● GIVEN PROBLEM
Take the listing from its first line through the line that contains "CAM.z += 0.52" and please retype those lines exactly, leaving out the pictures.

● DATA EXCERPT
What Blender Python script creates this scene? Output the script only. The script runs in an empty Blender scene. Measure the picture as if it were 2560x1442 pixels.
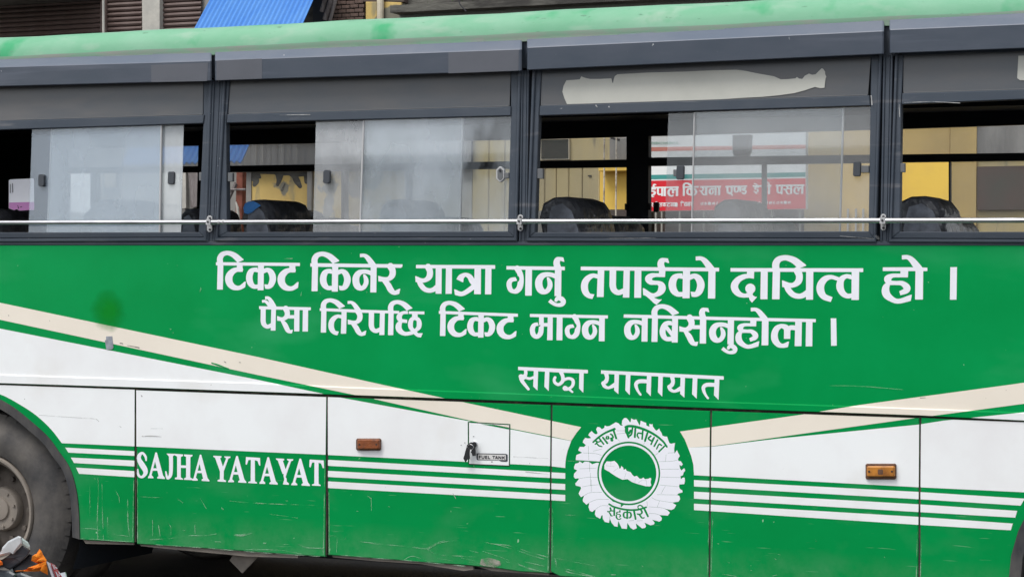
import bpy, math, random
import numpy as np
from mathutils import Vector, Matrix

# ------------------------------------------------------------------ camera, sky, sun, exposure
random.seed(7)
sc = bpy.context.scene
F_PX, CU, CV = 5200.0, 1280.0, 721.0
_x = Vector((11500.0, 121.0, -5200.0)).normalized()
_dn = Vector((-0.006, 1.0, 0.01)); _z = (-_dn).normalized()
_x = (_x - _z * _x.dot(_z)).normalized()
_y = _z.cross(_x).normalized()

def c2w(v):
    return Vector((_x.dot(v), _y.dot(v), _z.dot(v)))

RIGHT, DOWN, FWD = c2w(Vector((1, 0, 0))), c2w(Vector((0, 1, 0))), c2w(Vector((0, 0, 1)))

def ray(u, v):
    return RIGHT * (u - CU) + DOWN * (v - CV) + FWD * F_PX

CAM = -(FWD * 9.71)                      # the point in mid picture on the bus side is the origin for now
_r = ray(-53, 1276)
_t = (0.06 - CAM.y) / _r.y
CAM.z += 0.52 - (CAM.z + _r.z * _t)      # hub of the rear wheel is 0.52 m above the road

cam_d = bpy.data.cameras.new("camera")
cam_d.sensor_fit = 'HORIZONTAL'
cam_d.sensor_width = 36.0
cam_d.lens = 36.0 * F_PX / 2560.0
cam_d.clip_start = 0.1
cam_d.clip_end = 500.0
cam = bpy.data.objects.new("camera", cam_d)
sc.collection.objects.link(cam)
cam.matrix_world = Matrix.Translation(CAM) @ Matrix((RIGHT, -DOWN, -FWD)).transposed().to_4x4()
sc.camera = cam

SUN_EL, SUN_AZ = math.radians(58), math.radians(205)     # azimuth clockwise from +Y
world = bpy.data.worlds.new("World")
sc.world = world
world.use_nodes = True
wn = world.node_tree
bg = wn.nodes["Background"]
sky = wn.nodes.new("ShaderNodeTexSky")
sky.sky_type = 'NISHITA'
sky.sun_disc = False
sky.sun_elevation = SUN_EL
sky.sun_rotation = SUN_AZ
sky.dust_density = 4.0
sky.air_density = 1.0
sky.altitude = 1300
hs = wn.nodes.new("ShaderNodeHueSaturation")
hs.inputs["Saturation"].default_value = 0.21           # overcast: the cloud veil takes most of the blue out
wn.links.new(sky.outputs[0], hs.inputs["Color"])
wn.links.new(hs.outputs[0], bg.inputs["Color"])
bg.inputs["Strength"].default_value = 0.15
sun_d = bpy.data.lights.new("sun", 'SUN')
sun_d.energy = 1.3
sun_d.angle = math.radians(25)
sun_d.color = (1.0, 0.97, 0.93)
sun = bpy.data.objects.new("sun", sun_d)
sc.collection.objects.link(sun)
_sd = Vector((math.sin(SUN_AZ) * math.cos(SUN_EL), math.cos(SUN_AZ) * math.cos(SUN_EL), math.sin(SUN_EL)))
sun.rotation_euler = _sd.to_track_quat('Z', 'Y').to_euler()
vs = sc.view_settings
vs.view_transform = 'Standard'
vs.look = 'None'
vs.exposure = 0.70
vs.gamma = 1.0
vs.use_curve_mapping = False
sc.cycles.transparent_max_bounces = 24
sc.cycles.max_bounces = 8

# ------------------------------------------------------------------ helpers
class Plane:
    """A plane y = y0 + k*(z - z0); px() drops a picture point onto it."""
    def __init__(s, y0, k=0.0, z0=0.0):
        s.y0, s.k, s.z0 = y0, k, z0
    def px(s, u, v, off=0.0):
        r = ray(u, v)
        y0 = s.y0 - off
        t = (y0 + s.k * (CAM.z - s.z0) - CAM.y) / (r.y - s.k * r.z)
        return CAM + r * t

SIDE = Plane(0.0)
BELT_Z = SIDE.px(1280, 615).z
TILT = Plane(0.0, 0.046, BELT_Z)

def link(o, parent=None):
    sc.collection.objects.link(o)
    if parent is not None:
        o.parent = parent
        o.matrix_parent_inverse = Matrix.Translation(-Vector(wloc(parent)))
    return o

def wloc(o):
    return o.get("_w", None) or tuple(o.location)

def thing(name, label, cat, loc, group=None):
    o = bpy.data.objects.new(name, None)
    o.location = loc
    o.empty_display_size = 0.2
    sc.collection.objects.link(o)
    o["label"] = label
    o["category"] = cat
    if group:
        o["group"] = group
    return o

def tag(o, label=None, cat=None, group=None, kind=None):
    if label: o["label"] = label
    if cat: o["category"] = cat
    if group: o["group"] = group
    if kind: o["kind"] = kind
    return o

class MB:
    def __init__(s):
        s.v, s.f = [], []
    def poly(s, pts):
        i = len(s.v)
        s.v += [tuple(p) for p in pts]
        s.f.append(tuple(range(i, i + len(pts))))
    def loft(s, rings, closed=True, caps=True):
        """rings: lists of equal length"""
        i = len(s.v); n = len(rings[0])
        for r in rings: s.v += [tuple(p) for p in r]
        for k in range(len(rings) - 1):
            for j in range(n if closed else n - 1):
                a = i + k * n + j; b = i + k * n + (j + 1) % n
                s.f.append((a, b, b + n, a + n))
        if caps:
            s.f.append(tuple(i + j for j in reversed(range(n))))
            s.f.append(tuple(i + (len(rings) - 1) * n + j for j in range(n)))
    def prism(s, pts, d, bevel=0.0):
        """front polygon pts (3D) extruded by vector d; bevel rounds the front edge"""
        d = Vector(d); pts = [Vector(p) for p in pts]
        if bevel > 0:
            c = sum(pts, Vector()) / len(pts); n = len(pts)
            inn = []
            for k in range(n):
                p, a, b = pts[k], pts[k - 1], pts[(k + 1) % n]
                e1, e2 = (a - p).normalized(), (b - p).normalized()
                sn = max(0.35, e1.cross(e2).length)
                q = (e1 + e2) * (bevel / sn)
                if e1.dot(e2) < -0.985:
                    nrm = e2.cross(d).normalized()
                    q = nrm * bevel
                    if (p + q - c).length > (p - c).length: q = -q
                inn.append(p + q)
            dn = d.normalized()
            s.loft([inn, [p + dn * bevel * 0.9 for p in pts], [p + d for p in pts]])
        else:
            s.loft([pts, [p + d for p in pts]])
    def box(s, a, b):
        (x0, y0, z0), (x1, y1, z1) = a, b
        s.loft([[(x0, y0, z0), (x1, y0, z0), (x1, y0, z1), (x0, y0, z1)], [(x0, y1, z0), (x1, y1, z0), (x1, y1, z1), (x0, y1, z1)]])
    def tube(s, pts, r, n=10, caps=True):
        pts = [Vector(p) for p in pts]
        rr = r if isinstance(r, (list, tuple)) else [r] * len(pts)
        rings = []
        up = Vector((0.13, 0.2, 0.97))
        for k, p in enumerate(pts):
            t = (pts[min(k + 1, len(pts) - 1)] - pts[max(k - 1, 0)]).normalized()
            a = t.cross(up)
            if a.length < 1e-3: a = t.cross(Vector((1, 0, 0)))
            a.normalize(); b = t.cross(a).normalized()
            rings.append([p + (a * math.cos(q) + b * math.sin(q)) * rr[k] for q in [2 * math.pi * j / n for j in range(n)]])
        s.loft(rings, caps=caps)
    def lathe(s, prof, c, n=48, axis='y'):
        """prof: (radius, offset along +y) pairs"""
        rings = []
        for (r, h) in prof:
            rings.append([(c[0] + r * math.cos(2 * math.pi * j / n), c[1] + h, c[2] + r * math.sin(2 * math.pi * j / n)) for j in range(n)])
        s.loft(rings, caps=False)
    def disc(s, c, r, d, n=16):
        ring = [Vector((c[0] + r * math.cos(2 * math.pi * j / n), c[1], c[2] + r * math.sin(2 * math.pi * j / n))) for j in range(n)]
        s.prism(ring, d, bevel=r * 0.15)
    def build(s, name, mat, parent=None, smooth=False, auto=None):
        me = bpy.data.meshes.new(name)
        me.from_pydata(s.v, [], s.f)
        me.materials.append(mat)
        me.update()
        import bmesh
        bm = bmesh.new(); bm.from_mesh(me)
        bmesh.ops.recalc_face_normals(bm, faces=bm.faces)
        if auto is not None:
            bmesh.ops.remove_doubles(bm, verts=bm.verts, dist=1e-5)
            for e in bm.edges:
                if len(e.link_faces) == 2 and e.calc_face_angle(0) > math.radians(auto): e.smooth = False
            for f in bm.faces: f.smooth = True
        bm.to_mesh(me); bm.free()
        if smooth: me.polygons.foreach_set("use_smooth", [True] * len(me.polygons))
        o = bpy.data.objects.new(name, me)
        return link(o, parent)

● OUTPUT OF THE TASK
What Blender Python script creates this scene? Output the script only. The script runs in an empty Blender scene. Measure the picture as if it were 2560x1442 pixels.
import bpy, math, random
import numpy as np
from mathutils import Vector, Matrix

# ------------------------------------------------------------------ camera, sky, sun, exposure
random.seed(7)
sc = bpy.context.scene
F_PX, CU, CV = 5200.0, 1280.0, 721.0
_x = Vector((11500.0, 121.0, -5200.0)).normalized()
_dn = Vector((-0.006, 1.0, 0.01)); _z = (-_dn).normalized()
_x = (_x - _z * _x.dot(_z)).normalized()
_y = _z.cross(_x).normalized()

def c2w(v):
    return Vector((_x.dot(v), _y.dot(v), _z.dot(v)))

RIGHT, DOWN, FWD = c2w(Vector((1, 0, 0))), c2w(Vector((0, 1, 0))), c2w(Vector((0, 0, 1)))

def ray(u, v):
    return RIGHT * (u - CU) + DOWN * (v - CV) + FWD * F_PX

CAM = -(FWD * 9.71)                      # the point in mid picture on the bus side is the origin for now
_r = ray(-53, 1276)
_t = (0.06 - CAM.y) / _r.y
CAM.z += 0.52 - (CAM.z + _r.z * _t)      # hub of the rear wheel is 0.52 m above the road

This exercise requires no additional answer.